Proactively protecting a reputation starts with the human face of the company. Anyone who has said social media requires transparency and open communication is 100% correct.  People relate to people. We are social beings who want to connect and engage with other people in different ways.  Your ability to interact and build strong relationships may directly correlate to the transparency and human side you show.  Remember, consumers want to talk to people and not to logos.

Teach Brand Core Values

If you’re not directly involved in the creation of the brand communication guidelines, then you need to get involved! It’s really interesting to note that when an organization develops its brand style guidelines, there are areas dedicated to the communication and messaging, including voice, style and tone. Too often, PR people are not involved in the process.  This is right up the PR person’s alley, as we are responsible for responding to the public through a variety of channels, whether it’s via the media or now directly to customers in our social networks.
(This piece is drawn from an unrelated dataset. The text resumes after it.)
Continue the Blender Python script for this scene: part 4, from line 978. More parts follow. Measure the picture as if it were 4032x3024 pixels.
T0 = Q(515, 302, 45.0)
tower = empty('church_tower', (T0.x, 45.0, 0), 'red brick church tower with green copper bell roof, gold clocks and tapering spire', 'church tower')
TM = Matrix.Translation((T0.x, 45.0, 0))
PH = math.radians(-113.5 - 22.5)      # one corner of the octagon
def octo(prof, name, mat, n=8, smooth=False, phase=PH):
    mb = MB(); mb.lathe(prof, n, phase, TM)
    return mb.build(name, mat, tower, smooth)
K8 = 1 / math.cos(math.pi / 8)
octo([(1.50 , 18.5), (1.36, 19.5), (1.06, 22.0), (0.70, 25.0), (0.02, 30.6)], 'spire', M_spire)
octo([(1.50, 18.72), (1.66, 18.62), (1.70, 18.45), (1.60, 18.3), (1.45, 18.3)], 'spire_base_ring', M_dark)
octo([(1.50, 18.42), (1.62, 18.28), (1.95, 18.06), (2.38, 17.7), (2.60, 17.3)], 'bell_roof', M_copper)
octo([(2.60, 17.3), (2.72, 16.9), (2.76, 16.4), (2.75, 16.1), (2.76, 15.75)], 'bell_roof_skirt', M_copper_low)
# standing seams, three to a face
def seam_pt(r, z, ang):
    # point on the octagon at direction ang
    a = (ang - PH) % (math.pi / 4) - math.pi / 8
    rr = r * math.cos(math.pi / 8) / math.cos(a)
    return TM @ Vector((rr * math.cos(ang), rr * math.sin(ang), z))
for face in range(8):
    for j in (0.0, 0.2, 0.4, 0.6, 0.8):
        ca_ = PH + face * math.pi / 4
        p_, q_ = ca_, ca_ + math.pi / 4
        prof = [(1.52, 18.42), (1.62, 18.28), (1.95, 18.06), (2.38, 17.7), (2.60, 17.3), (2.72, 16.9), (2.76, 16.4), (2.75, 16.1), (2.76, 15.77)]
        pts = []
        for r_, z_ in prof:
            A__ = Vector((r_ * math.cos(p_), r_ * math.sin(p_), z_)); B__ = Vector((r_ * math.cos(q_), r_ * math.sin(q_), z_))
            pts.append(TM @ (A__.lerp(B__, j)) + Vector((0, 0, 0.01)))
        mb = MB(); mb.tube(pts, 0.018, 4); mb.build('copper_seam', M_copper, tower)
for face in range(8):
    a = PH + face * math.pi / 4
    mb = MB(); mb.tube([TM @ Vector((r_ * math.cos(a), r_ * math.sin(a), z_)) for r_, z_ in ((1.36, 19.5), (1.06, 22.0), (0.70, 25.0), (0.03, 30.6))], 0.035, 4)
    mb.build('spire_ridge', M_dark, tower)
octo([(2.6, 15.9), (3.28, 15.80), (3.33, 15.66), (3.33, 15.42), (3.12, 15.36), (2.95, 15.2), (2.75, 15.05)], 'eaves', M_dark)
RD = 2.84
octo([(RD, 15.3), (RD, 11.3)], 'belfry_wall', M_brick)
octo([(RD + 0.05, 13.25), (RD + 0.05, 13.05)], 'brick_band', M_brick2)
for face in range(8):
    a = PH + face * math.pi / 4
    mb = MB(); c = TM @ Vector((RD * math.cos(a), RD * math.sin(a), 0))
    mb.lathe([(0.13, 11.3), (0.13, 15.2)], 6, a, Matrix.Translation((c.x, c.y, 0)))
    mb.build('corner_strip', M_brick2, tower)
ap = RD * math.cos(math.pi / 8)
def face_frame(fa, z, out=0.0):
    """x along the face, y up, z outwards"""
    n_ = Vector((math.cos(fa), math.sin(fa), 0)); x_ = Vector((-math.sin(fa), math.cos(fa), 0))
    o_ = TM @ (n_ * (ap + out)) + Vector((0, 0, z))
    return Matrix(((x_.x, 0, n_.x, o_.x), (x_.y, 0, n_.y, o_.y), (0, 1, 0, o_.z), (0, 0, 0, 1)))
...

Develop a Sentiment Monitoring Program

You don’t want to be setting up your sentiment monitoring program after you realize your customers are not speaking favorably on behalf of your brand.  The time to think about sentiment monitoring is proactively beforehand and at the start of your social media planning. Determining the conversations to track and the keywords to monitor is critical to the success of your brand’s reputation.  You have to know what you’re monitoring, how frequently it’s monitored and the best way to report on your findings.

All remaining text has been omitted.